To download it, click here

What's with the name Breanna?

Heh, ok, this is a pretty funny story. Missa's ex boyfriend is named Brian. When he called, we would answer the phone in all sorts of crazy ways, including saying "CL LT's Near-Death Experience Hotline and Home of the Talented Duo, this is [insert a name]. How may I direct your call?" We made up different names and disguised our voices. Well, one time I used the name Breanna for some reason (we forgot why...). But Breanna sounds kinda like Brian.

Anyways, out of Breanna sprung up the story of "Breanniichuan", Spring of Drowned Girl Named Breanna. We forgot the exact story of exactly this came about. Maybe if Brain sees this page, he'll remember. Oh well, so anyways, it was now a joke that when Brian was splashed with cold water, he became a girl named Breanna. I know it had something to do with the fact that I let him borrow my Ranma 1/2 videos, since he had never seen Ranma before (perish the thought!).

Anyways, here's the story of Breanniichuan, as told by the Jusenkyo Guide:

Ah, too bad, you fall in Breanniichuan, Spring of Drowned Girl Named Breanna *holds up sign of Kanji reading "Breanniichuan"*. Very, very tragic tale about girl named Breanna what drowned in spring 6900 year ago!

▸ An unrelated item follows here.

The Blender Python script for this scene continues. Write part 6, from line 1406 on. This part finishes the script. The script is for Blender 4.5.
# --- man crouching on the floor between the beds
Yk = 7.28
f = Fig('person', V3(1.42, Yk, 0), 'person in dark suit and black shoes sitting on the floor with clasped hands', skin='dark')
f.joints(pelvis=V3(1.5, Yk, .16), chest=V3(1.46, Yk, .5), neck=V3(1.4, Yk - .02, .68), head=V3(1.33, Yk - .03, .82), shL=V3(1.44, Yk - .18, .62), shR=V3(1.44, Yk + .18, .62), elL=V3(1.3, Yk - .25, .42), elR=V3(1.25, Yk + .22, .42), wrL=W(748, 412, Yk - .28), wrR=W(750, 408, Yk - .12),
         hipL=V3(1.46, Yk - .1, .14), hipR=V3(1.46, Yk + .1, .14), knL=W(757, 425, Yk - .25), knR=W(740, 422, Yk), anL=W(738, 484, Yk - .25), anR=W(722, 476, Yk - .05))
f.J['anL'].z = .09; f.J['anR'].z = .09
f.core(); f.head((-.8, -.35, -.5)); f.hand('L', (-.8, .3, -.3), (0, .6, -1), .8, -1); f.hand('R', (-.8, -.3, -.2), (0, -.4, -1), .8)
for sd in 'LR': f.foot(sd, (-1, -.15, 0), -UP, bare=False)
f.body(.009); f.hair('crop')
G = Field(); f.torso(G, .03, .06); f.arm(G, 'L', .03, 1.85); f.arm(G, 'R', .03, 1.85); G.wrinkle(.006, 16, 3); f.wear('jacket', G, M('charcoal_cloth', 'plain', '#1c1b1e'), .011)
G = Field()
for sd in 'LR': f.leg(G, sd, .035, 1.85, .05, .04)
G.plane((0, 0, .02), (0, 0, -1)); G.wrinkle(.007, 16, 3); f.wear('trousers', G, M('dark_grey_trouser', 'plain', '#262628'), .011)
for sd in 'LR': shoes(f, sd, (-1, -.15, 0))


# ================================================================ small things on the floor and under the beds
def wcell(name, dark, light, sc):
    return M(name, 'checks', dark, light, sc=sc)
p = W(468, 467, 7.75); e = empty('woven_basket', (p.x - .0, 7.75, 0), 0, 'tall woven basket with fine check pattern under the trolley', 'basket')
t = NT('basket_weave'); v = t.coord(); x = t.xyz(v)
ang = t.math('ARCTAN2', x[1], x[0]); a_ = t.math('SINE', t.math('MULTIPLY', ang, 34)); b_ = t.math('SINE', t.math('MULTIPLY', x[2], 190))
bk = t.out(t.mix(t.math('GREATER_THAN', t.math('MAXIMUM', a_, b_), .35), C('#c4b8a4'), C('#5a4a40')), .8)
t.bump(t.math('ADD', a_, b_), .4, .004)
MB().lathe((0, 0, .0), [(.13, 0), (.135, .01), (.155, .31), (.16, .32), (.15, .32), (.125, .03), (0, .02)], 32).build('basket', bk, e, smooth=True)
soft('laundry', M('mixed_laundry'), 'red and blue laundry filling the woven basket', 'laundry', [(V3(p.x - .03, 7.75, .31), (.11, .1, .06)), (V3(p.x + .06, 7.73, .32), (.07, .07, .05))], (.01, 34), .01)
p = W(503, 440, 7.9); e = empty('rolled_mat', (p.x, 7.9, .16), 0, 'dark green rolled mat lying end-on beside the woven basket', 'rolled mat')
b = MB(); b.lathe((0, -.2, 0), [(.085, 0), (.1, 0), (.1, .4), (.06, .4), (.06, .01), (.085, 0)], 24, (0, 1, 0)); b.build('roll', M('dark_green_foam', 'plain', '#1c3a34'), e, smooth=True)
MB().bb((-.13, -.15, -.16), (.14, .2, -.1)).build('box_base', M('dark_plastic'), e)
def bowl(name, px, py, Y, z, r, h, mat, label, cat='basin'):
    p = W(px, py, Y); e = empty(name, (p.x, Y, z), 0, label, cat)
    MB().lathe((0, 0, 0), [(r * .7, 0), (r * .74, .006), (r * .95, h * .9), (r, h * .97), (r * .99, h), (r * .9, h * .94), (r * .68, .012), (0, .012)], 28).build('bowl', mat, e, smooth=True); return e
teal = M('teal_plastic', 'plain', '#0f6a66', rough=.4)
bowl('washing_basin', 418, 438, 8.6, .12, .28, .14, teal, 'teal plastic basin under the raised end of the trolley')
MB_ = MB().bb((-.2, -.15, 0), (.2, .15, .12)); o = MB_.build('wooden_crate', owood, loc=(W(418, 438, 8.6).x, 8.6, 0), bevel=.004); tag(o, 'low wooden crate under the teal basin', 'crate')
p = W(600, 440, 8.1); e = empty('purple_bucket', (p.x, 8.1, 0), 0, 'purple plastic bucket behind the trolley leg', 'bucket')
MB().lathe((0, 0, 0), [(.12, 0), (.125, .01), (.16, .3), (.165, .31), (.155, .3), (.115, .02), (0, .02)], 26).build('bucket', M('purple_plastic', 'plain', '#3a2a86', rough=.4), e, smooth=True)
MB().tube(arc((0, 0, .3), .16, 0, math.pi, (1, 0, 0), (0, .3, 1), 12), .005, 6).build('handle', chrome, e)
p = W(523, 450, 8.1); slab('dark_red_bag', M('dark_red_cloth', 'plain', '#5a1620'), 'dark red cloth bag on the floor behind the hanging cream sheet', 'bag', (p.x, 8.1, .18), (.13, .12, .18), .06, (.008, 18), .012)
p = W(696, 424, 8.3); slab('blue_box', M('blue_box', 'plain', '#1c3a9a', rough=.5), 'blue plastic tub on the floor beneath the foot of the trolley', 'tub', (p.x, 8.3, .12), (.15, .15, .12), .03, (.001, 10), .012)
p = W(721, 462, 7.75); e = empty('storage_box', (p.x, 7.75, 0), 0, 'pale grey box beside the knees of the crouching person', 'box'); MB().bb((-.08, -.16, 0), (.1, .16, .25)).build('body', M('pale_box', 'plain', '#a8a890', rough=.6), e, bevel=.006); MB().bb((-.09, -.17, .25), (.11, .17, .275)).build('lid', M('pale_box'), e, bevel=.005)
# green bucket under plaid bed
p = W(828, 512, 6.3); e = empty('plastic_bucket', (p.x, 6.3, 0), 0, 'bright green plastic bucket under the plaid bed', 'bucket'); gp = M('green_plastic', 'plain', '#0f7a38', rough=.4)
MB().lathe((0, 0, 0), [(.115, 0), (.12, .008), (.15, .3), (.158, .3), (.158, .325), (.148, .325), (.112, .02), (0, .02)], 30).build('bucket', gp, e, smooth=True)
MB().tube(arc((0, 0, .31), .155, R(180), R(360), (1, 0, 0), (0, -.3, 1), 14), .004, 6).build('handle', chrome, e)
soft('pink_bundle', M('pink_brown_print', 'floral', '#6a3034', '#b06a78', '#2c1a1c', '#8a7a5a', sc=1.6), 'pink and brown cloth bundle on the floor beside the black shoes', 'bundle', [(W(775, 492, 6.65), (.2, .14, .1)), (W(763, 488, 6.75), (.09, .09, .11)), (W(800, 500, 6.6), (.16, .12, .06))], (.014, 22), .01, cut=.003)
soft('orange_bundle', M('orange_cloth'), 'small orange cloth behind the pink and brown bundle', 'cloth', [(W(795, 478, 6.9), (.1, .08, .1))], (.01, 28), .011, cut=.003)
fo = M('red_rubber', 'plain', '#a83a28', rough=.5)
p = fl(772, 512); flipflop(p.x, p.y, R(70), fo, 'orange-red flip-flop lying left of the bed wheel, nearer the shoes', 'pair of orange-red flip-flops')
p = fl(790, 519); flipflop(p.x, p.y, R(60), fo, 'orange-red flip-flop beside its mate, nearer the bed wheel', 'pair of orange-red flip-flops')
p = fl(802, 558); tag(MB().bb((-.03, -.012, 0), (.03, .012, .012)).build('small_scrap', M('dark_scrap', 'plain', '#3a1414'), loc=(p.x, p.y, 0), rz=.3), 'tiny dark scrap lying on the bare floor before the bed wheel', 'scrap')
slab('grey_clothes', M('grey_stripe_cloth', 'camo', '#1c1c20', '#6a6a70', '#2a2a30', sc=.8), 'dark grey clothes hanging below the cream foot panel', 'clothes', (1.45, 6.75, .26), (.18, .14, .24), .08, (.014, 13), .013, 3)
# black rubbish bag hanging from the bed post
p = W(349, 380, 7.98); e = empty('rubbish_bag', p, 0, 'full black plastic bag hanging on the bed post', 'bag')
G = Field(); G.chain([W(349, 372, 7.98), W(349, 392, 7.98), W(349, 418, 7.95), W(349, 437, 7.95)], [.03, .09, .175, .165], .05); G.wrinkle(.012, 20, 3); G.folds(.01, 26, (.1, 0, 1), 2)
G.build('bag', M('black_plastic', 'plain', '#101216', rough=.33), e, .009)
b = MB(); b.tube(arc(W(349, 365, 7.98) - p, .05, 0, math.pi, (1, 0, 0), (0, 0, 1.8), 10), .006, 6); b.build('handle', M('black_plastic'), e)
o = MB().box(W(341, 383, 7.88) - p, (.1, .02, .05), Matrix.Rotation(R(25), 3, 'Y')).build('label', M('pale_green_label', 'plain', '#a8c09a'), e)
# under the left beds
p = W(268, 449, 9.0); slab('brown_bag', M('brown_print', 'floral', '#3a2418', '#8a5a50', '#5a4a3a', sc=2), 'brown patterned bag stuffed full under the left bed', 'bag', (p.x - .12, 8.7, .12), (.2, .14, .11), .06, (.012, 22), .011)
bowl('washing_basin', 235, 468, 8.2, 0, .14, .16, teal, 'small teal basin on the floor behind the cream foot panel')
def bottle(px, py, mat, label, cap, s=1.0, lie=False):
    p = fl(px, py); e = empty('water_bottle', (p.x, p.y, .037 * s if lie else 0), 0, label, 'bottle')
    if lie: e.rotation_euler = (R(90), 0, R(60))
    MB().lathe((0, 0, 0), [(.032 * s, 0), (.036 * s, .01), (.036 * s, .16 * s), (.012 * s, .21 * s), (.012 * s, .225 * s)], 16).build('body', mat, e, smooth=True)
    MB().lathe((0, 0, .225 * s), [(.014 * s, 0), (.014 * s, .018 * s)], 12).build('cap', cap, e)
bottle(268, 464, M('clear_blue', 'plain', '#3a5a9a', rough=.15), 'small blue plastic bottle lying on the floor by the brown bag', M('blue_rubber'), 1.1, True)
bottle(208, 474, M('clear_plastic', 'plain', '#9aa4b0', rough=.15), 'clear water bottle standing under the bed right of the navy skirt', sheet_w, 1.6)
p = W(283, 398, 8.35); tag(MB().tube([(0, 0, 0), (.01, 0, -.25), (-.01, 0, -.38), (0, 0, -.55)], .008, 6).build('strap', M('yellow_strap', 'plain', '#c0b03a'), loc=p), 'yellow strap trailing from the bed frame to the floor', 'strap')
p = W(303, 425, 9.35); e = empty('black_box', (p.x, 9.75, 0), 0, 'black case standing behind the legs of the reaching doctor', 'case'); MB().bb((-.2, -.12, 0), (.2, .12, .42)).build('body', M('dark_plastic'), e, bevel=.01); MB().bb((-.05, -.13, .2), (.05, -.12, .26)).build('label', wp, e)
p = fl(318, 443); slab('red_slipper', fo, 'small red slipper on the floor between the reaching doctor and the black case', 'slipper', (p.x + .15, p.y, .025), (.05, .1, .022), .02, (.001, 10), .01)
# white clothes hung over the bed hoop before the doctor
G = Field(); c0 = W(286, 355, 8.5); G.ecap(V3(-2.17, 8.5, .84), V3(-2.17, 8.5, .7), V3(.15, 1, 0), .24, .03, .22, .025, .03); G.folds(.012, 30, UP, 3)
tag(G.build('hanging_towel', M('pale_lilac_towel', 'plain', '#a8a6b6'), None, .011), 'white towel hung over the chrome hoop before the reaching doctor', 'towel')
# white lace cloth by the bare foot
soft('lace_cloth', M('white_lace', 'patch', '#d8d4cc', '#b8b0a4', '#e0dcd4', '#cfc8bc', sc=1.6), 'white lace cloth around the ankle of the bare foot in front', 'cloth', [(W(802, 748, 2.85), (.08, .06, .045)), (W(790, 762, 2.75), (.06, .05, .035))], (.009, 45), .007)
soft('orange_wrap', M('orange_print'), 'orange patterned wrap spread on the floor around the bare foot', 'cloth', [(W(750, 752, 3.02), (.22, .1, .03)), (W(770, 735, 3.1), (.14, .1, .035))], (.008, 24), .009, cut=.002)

Legend say whoever fall in spring take body of girl named Breanna.

So we use the name Breanna for various things, as you will see.

Ok, so why do you need a barf bag when Missa and Brian are around?

Well, I hate it when people are being all lovey-dovey when I'm all alone, so Melanie and I came up with the idea of using barf bags (like they have on airplanes) when they were around each other, cauing all that sweet-taling and kissing and stuff makes you sick when you are single ^_^.

Along with the barf bag gag is the concept that I liked to over-exaggerate how Missa and Brian talked to each other. Instead of the typical "I love you" yadda yadda yadda, I acted as both of them at the same time (when Brain wasn't there), saying things like "Oh my little sugar corn pop" and "I love you my sweet little mini wheat" (see the cereal theme going here? ^_-). And other comments similar to that. It was all in good fun though. It wasn't meant to insult them or anything. It was just something I thought was amusing at the time ^_^.